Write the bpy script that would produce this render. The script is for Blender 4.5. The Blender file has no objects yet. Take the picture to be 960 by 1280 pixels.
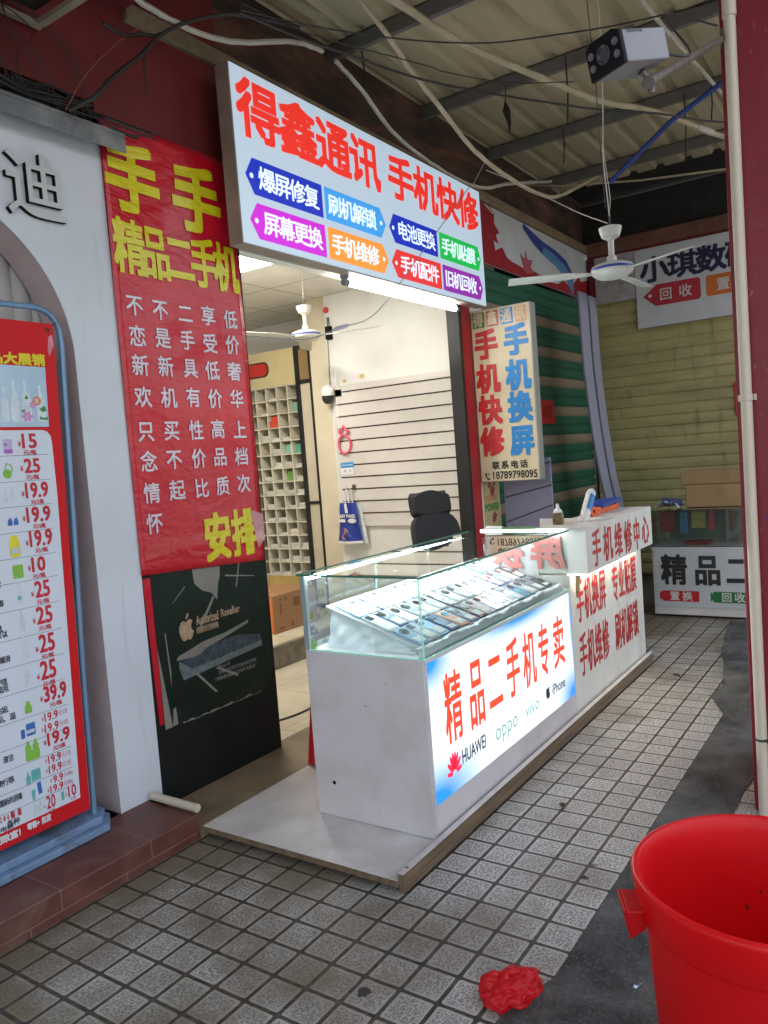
import bpy, bmesh, math, random
from mathutils import Vector, Matrix
random.seed(7)
D = bpy.data
scene = bpy.context.scene
COL = scene.collection
R = math.radians

# ------------------------------------------------------------------ camera
cam_d = D.cameras.new("camera")
cam_d.sensor_fit = 'HORIZONTAL'
cam_d.sensor_width = 36.0
cam_d.lens = 36.773
cam_d.clip_start = 0.05
cam_d.clip_end = 500
cam = D.objects.new("camera", cam_d)
COL.objects.link(cam)
yaw, pitch, roll = 0.59668428, -0.06639593, -0.07576276
fw = Vector((math.cos(yaw) * math.cos(pitch), math.sin(yaw) * math.cos(pitch), math.sin(pitch)))
rt = fw.cross(Vector((0, 0, 1))).normalized()
up = rt.cross(fw)
rt, up = math.cos(roll) * rt + math.sin(roll) * up, -math.sin(roll) * rt + math.cos(roll) * up
mw = Matrix((rt, up, -fw)).transposed().to_4x4()
mw.translation = Vector((0, 0, 1.5))
cam.matrix_world = mw
scene.camera = cam

# ------------------------------------------------------------------ sky, sun, exposure
world = D.worlds.new("World")
scene.world = world
world.use_nodes = True
wn = world.node_tree.nodes
sky = wn.new('ShaderNodeTexSky')
sky.sky_type = 'NISHITA'
sky.sun_disc = False
sky.sun_elevation = R(58)
sky.sun_rotation = R(35)
sky.air_density = 1.6
sky.dust_density = 3.0
hsv = wn.new('ShaderNodeHueSaturation')      # hazy white day: less blue than a clear sky
hsv.inputs['Saturation'].default_value = .55
world.node_tree.links.new(sky.outputs[0], hsv.inputs['Color'])
world.node_tree.links.new(hsv.outputs[0], wn['Background'].inputs[0])
wn['Background'].inputs[1].default_value = 0.15
sun_d = D.lights.new("sun", 'SUN')
sun_d.energy = 2.0
sun_d.angle = R(0.6)
sun_d.color = (1.0, 0.95, 0.88)
sun = D.objects.new("sun", sun_d)
COL.objects.link(sun)
az, el = R(90 - 35), R(58)      # the sun stands behind the shops
sdir = Vector((math.cos(az) * math.cos(el), math.sin(az) * math.cos(el), math.sin(el)))
sun.rotation_euler = (-sdir).to_track_quat('-Z', 'Y').to_euler()
sun.location = sdir * 40

scene.view_settings.view_transform = 'Standard'
scene.view_settings.look = 'None'
scene.view_settings.exposure = 1.88
scene.view_settings.gamma = 1.0
scene.view_settings.use_curve_mapping = False
scene.render.engine = 'CYCLES'
scene.cycles.use_denoising = True
scene.cycles.max_bounces = 8
scene.cycles.diffuse_bounces = 4
scene.cycles.glossy_bounces = 4
scene.cycles.transparent_max_bounces = 12
scene.cycles.sample_clamp_indirect = 6.0
scene.cycles.caustics_reflective = False
scene.cycles.caustics_refractive = False

# ------------------------------------------------------------------ materials
def _nt(name):
    m = D.materials.new(name)
    m.use_nodes = True
    nt = m.node_tree
    return m, nt, nt.nodes, nt.links, nt.nodes['Principled BSDF']

def _coord(nt, scale=None):
    tc = nt.nodes.new('ShaderNodeTexCoord')
    if scale is None:
        return tc.outputs['Object']
    mp = nt.nodes.new('ShaderNodeMapping')
    mp.inputs['Scale'].default_value = scale
    nt.links.new(tc.outputs['Object'], mp.inputs['Vector'])
    return mp.outputs[0]

def _noise(nt, vec, scale, detail=4, rough=.55, dist=0):
    n = nt.nodes.new('ShaderNodeTexNoise')
    n.inputs['Scale'].default_value = scale
    n.inputs['Detail'].default_value = detail
    n.inputs['Roughness'].default_value = rough
    n.inputs['Distortion'].default_value = dist
    nt.links.new(vec, n.inputs['Vector'])
    return n.outputs['Fac']

def _ramp(nt, fac, a, b, ca=(0, 0, 0, 1), cb=(1, 1, 1, 1)):
    r = nt.nodes.new('ShaderNodeValToRGB')
    r.color_ramp.elements[0].position = a
    r.color_ramp.elements[0].color = ca
    r.color_ramp.elements[1].position = b
    r.color_ramp.elements[1].color = cb
    nt.links.new(fac, r.inputs[0])
    return r.outputs[0]

def _mix(nt, fac, a, b, mode='MIX'):
    m = nt.nodes.new('ShaderNodeMix')
    m.data_type = 'RGBA'
    m.blend_type = mode
    for k, v in ((0, fac), (6, a), (7, b)):
        if isinstance(v, (int, float)):
            m.inputs[k].default_value = v
        elif isinstance(v, tuple):
            m.inputs[k].default_value = v if len(v) == 4 else (*v, 1)
        else:
            nt.links.new(v, m.inputs[k])
    return m.outputs[2]

def _math(nt, op, a, b=None, c=None):
    n = nt.nodes.new('ShaderNodeMath')
    n.operation = op
    for k, v in enumerate((a, b, c)):
        if v is None:
            continue
        if isinstance(v, (int, float)):
            n.inputs[k].default_value = v
        else:
            nt.links.new(v, n.inputs[k])
    return n.outputs[0]

def _bump(nt, bsdf, h, strength, dist=.01):
    b = nt.nodes.new('ShaderNodeBump')
    b.inputs['Strength'].default_value = strength
    b.inputs['Distance'].default_value = dist
    nt.links.new(h, b.inputs['Height'])
    nt.links.new(b.outputs[0], bsdf.inputs['Normal'])

MATS = {}
def mat(name, col, rough=.5, metal=0., var=.12, vs=6., dirt=None, da=.35, ds=2.5, bump=0., bs=40., stretch=None, spec=.5, coat=0., bdist=.004, lo=.45, hi=.75, scuff=None):
    """Plain surface with a slow tone variation, optional blotchy dirt of its own colour, and fine relief."""
    if name in MATS:
        return MATS[name]
    m, nt, N, L, b = _nt(name)
    v = _coord(nt, stretch)
    f = _noise(nt, v, vs, 5)
    c0 = tuple(max(0, c * (1 - var)) for c in col)
    c1 = tuple(min(1, c * (1 + var)) for c in col)
    c = _mix(nt, _ramp(nt, f, .3, .7), c0, c1)
    rgh = rough
    if dirt:
        g = _noise(nt, v, ds, 8, .65, .3)
        msk = _ramp(nt, g, lo, hi)
        c = _mix(nt, _math(nt, 'MULTIPLY', msk, da), c, dirt)
    if scuff:      # (colour, amount, scale, stretch, low, high): scratches, drips and kick marks with a shape of their own
        g = _noise(nt, _coord(nt, scuff[3]), scuff[2], 5, .6, .4)
        c = _mix(nt, _math(nt, 'MULTIPLY', _ramp(nt, g, scuff[4], scuff[5]), scuff[1]), c, scuff[0])
    L.new(c, b.inputs['Base Color'])
    rr = _math(nt, 'MULTIPLY_ADD', _noise(nt, v, vs * 2.3, 4), .25 * rough, rough * .87)
    L.new(rr, b.inputs['Roughness'])
    b.inputs['Metallic'].default_value = metal
    b.inputs['Specular IOR Level'].default_value = spec
    b.inputs['Coat Weight'].default_value = coat
    if bump:
        _bump(nt, b, _noise(nt, v, bs, 6), bump, bdist)
    MATS[name] = m
    return m

def emit(name, col, strength, base=None, rough=.3, sample=True):
    if name in MATS:
        return MATS[name]
    m, nt, N, L, b = _nt(name)
    b.inputs['Base Color'].default_value = (*(base or col), 1)
    b.inputs['Roughness'].default_value = rough
    b.inputs['Emission Color'].default_value = (*col, 1)
    b.inputs['Emission Strength'].default_value = strength
    if not sample:
        m.cycles.emission_sampling = 'NONE'
    MATS[name] = m
    return m

def glass(name, tint=(.93, .98, .96), f0=1.5, boost=1.0):
    m, nt, N, L, b = _nt(name)
    N.remove(b)
    out = N['Material Output']
    tr = N.new('ShaderNodeBsdfTransparent')
    tr.inputs[0].default_value = (*tint, 1)
    gl = N.new('ShaderNodeBsdfGlossy')
    gl.inputs['Roughness'].default_value = .015
    gl.inputs[0].default_value = (.95, 1, .98, 1)
    fr = N.new('ShaderNodeFresnel')
    fr.inputs[0].default_value = f0
    mx = N.new('ShaderNodeMixShader')
    L.new(_math(nt, 'MULTIPLY', fr.outputs[0], boost), mx.inputs[0])
    L.new(tr.outputs[0], mx.inputs[1])
    L.new(gl.outputs[0], mx.inputs[2])
    L.new(mx.outputs[0], out.inputs[0])
    MATS[name] = m
    return m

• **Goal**
Everything from the first line of the listing above through the line that contains "scene.camera = cam" is to be restated word for word, minus the pictures.

• **Written solution**
Write the bpy script that would produce this render. The script is for Blender 4.5. The Blender file has no objects yet. Take the picture to be 960 by 1280 pixels.
import bpy, bmesh, math, random
from mathutils import Vector, Matrix
random.seed(7)
D = bpy.data
scene = bpy.context.scene
COL = scene.collection
R = math.radians

# ------------------------------------------------------------------ camera
cam_d = D.cameras.new("camera")
cam_d.sensor_fit = 'HORIZONTAL'
cam_d.sensor_width = 36.0
cam_d.lens = 36.773
cam_d.clip_start = 0.05
cam_d.clip_end = 500
cam = D.objects.new("camera", cam_d)
COL.objects.link(cam)
yaw, pitch, roll = 0.59668428, -0.06639593, -0.07576276
fw = Vector((math.cos(yaw) * math.cos(pitch), math.sin(yaw) * math.cos(pitch), math.sin(pitch)))
rt = fw.cross(Vector((0, 0, 1))).normalized()
up = rt.cross(fw)
rt, up = math.cos(roll) * rt + math.sin(roll) * up, -math.sin(roll) * rt + math.cos(roll) * up
mw = Matrix((rt, up, -fw)).transposed().to_4x4()
mw.translation = Vector((0, 0, 1.5))
cam.matrix_world = mw
scene.camera = cam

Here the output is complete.